■ Short exercise ■
Can you write out all the lines word for word, with no pictures?

-- START OF Data shown --

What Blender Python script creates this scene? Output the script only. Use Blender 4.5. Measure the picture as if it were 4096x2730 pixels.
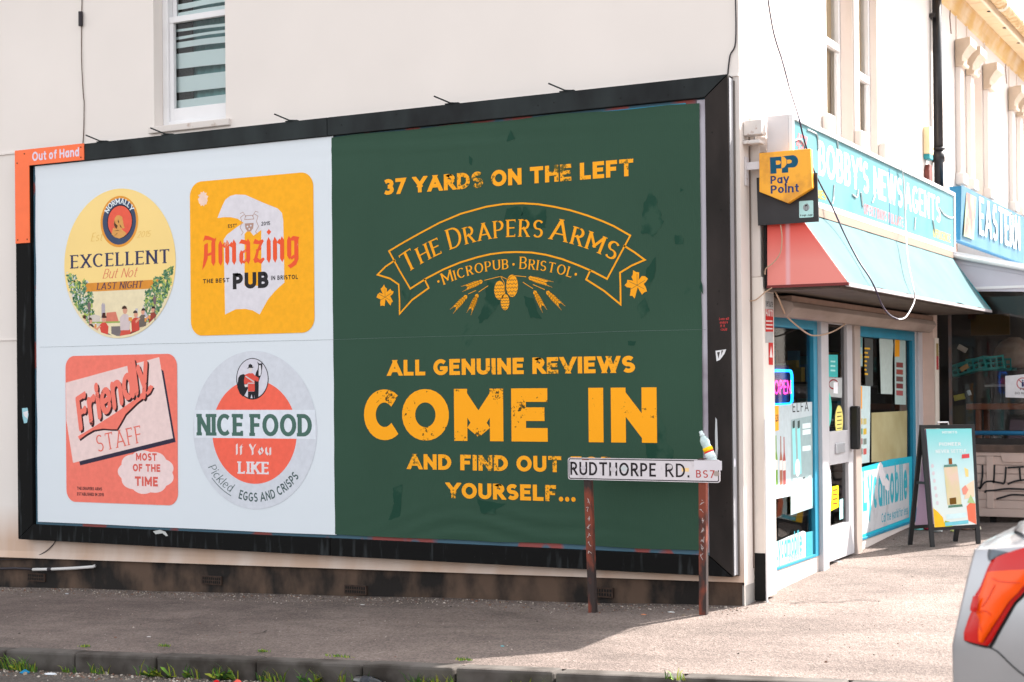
import bpy, bmesh, math, random
from mathutils import Vector, Matrix
from mathutils.bvhtree import BVHTree
for o in list(bpy.data.objects): bpy.data.objects.remove(o)
S = bpy.context.scene; COL = S.collection
rnd = random.Random(7)
PI = math.pi
def R(d): return math.radians(d)

# ---------------------------------------------------------------- camera
FOC, YAW, PITCH, ROLL = 6158.9, -0.4888, 0.0060, -0.0096     # focal length in pixels of a 4096 wide picture
CAM = Vector((9.7512, -9.6375, 1.1587)); PY0 = 1365 + 132.7
_f = Vector((math.sin(YAW)*math.cos(PITCH), math.cos(YAW)*math.cos(PITCH), math.sin(PITCH)))
_r = Vector((math.cos(YAW), -math.sin(YAW), 0)); _u = _r.cross(_f)
_r, _u = (math.cos(ROLL)*_r + math.sin(ROLL)*_u, -math.sin(ROLL)*_r + math.cos(ROLL)*_u)
cd = bpy.data.cameras.new('camera'); cam = bpy.data.objects.new('camera', cd); COL.objects.link(cam)
cam.matrix_world = Matrix(((_r.x,_u.x,-_f.x,CAM.x),(_r.y,_u.y,-_f.y,CAM.y),(_r.z,_u.z,-_f.z,CAM.z),(0,0,0,1)))
cd.sensor_width = 36; cd.lens = FOC/4096*36; cd.shift_y = 132.7/4096
cd.clip_start = .1; cd.clip_end = 1000
cd.dof.use_dof = True; cd.dof.focus_distance = 10.8; cd.dof.aperture_fstop = 3.2
S.camera = cam
S.render.resolution_x = 1024; S.render.resolution_y = 682

# ---------------------------------------------------------------- light
SUNAZ = Vector((.5, .866)); EL = R(44.6)
w = bpy.data.worlds.new('World'); S.world = w; w.use_nodes = True
nt = w.node_tree; nt.nodes.clear()
sk = nt.nodes.new('ShaderNodeTexSky'); sk.sky_type = 'NISHITA'; sk.sun_disc = False
sk.sun_elevation = EL; sk.sun_rotation = math.atan2(SUNAZ.x, SUNAZ.y)
sk.air_density = 1.0; sk.dust_density = 3.0; sk.ozone_density = 1.0
bg = nt.nodes.new('ShaderNodeBackground'); bg.inputs[1].default_value = .15
wo = nt.nodes.new('ShaderNodeOutputWorld')
hs = nt.nodes.new('ShaderNodeHueSaturation'); hs.inputs['Saturation'].default_value = .14
nt.links.new(sk.outputs[0], hs.inputs['Color']); nt.links.new(hs.outputs[0], bg.inputs[0]); nt.links.new(bg.outputs[0], wo.inputs[0])
sd = bpy.data.lights.new('sun', 'SUN'); sd.energy = 4.3; sd.angle = R(.55); sd.color = (1, .93, .86)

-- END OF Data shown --

■ Final answer ■
What Blender Python script creates this scene? Output the script only. Use Blender 4.5. Measure the picture as if it were 4096x2730 pixels.
import bpy, bmesh, math, random
from mathutils import Vector, Matrix
from mathutils.bvhtree import BVHTree
for o in list(bpy.data.objects): bpy.data.objects.remove(o)
S = bpy.context.scene; COL = S.collection
rnd = random.Random(7)
PI = math.pi
def R(d): return math.radians(d)

# ---------------------------------------------------------------- camera
FOC, YAW, PITCH, ROLL = 6158.9, -0.4888, 0.0060, -0.0096     # focal length in pixels of a 4096 wide picture
CAM = Vector((9.7512, -9.6375, 1.1587)); PY0 = 1365 + 132.7
_f = Vector((math.sin(YAW)*math.cos(PITCH), math.cos(YAW)*math.cos(PITCH), math.sin(PITCH)))
_r = Vector((math.cos(YAW), -math.sin(YAW), 0)); _u = _r.cross(_f)
_r, _u = (math.cos(ROLL)*_r + math.sin(ROLL)*_u, -math.sin(ROLL)*_r + math.cos(ROLL)*_u)
cd = bpy.data.cameras.new('camera'); cam = bpy.data.objects.new('camera', cd); COL.objects.link(cam)
cam.matrix_world = Matrix(((_r.x,_u.x,-_f.x,CAM.x),(_r.y,_u.y,-_f.y,CAM.y),(_r.z,_u.z,-_f.z,CAM.z),(0,0,0,1)))
cd.sensor_width = 36; cd.lens = FOC/4096*36; cd.shift_y = 132.7/4096
cd.clip_start = .1; cd.clip_end = 1000
cd.dof.use_dof = True; cd.dof.focus_distance = 10.8; cd.dof.aperture_fstop = 3.2
S.camera = cam
S.render.resolution_x = 1024; S.render.resolution_y = 682

# ---------------------------------------------------------------- light
SUNAZ = Vector((.5, .866)); EL = R(44.6)
w = bpy.data.worlds.new('World'); S.world = w; w.use_nodes = True
nt = w.node_tree; nt.nodes.clear()
sk = nt.nodes.new('ShaderNodeTexSky'); sk.sky_type = 'NISHITA'; sk.sun_disc = False
sk.sun_elevation = EL; sk.sun_rotation = math.atan2(SUNAZ.x, SUNAZ.y)
sk.air_density = 1.0; sk.dust_density = 3.0; sk.ozone_density = 1.0
bg = nt.nodes.new('ShaderNodeBackground'); bg.inputs[1].default_value = .15
wo = nt.nodes.new('ShaderNodeOutputWorld')
hs = nt.nodes.new('ShaderNodeHueSaturation'); hs.inputs['Saturation'].default_value = .14
nt.links.new(sk.outputs[0], hs.inputs['Color']); nt.links.new(hs.outputs[0], bg.inputs[0]); nt.links.new(bg.outputs[0], wo.inputs[0])
sd = bpy.data.lights.new('sun', 'SUN'); sd.energy = 4.3; sd.angle = R(.55); sd.color = (1, .93, .86)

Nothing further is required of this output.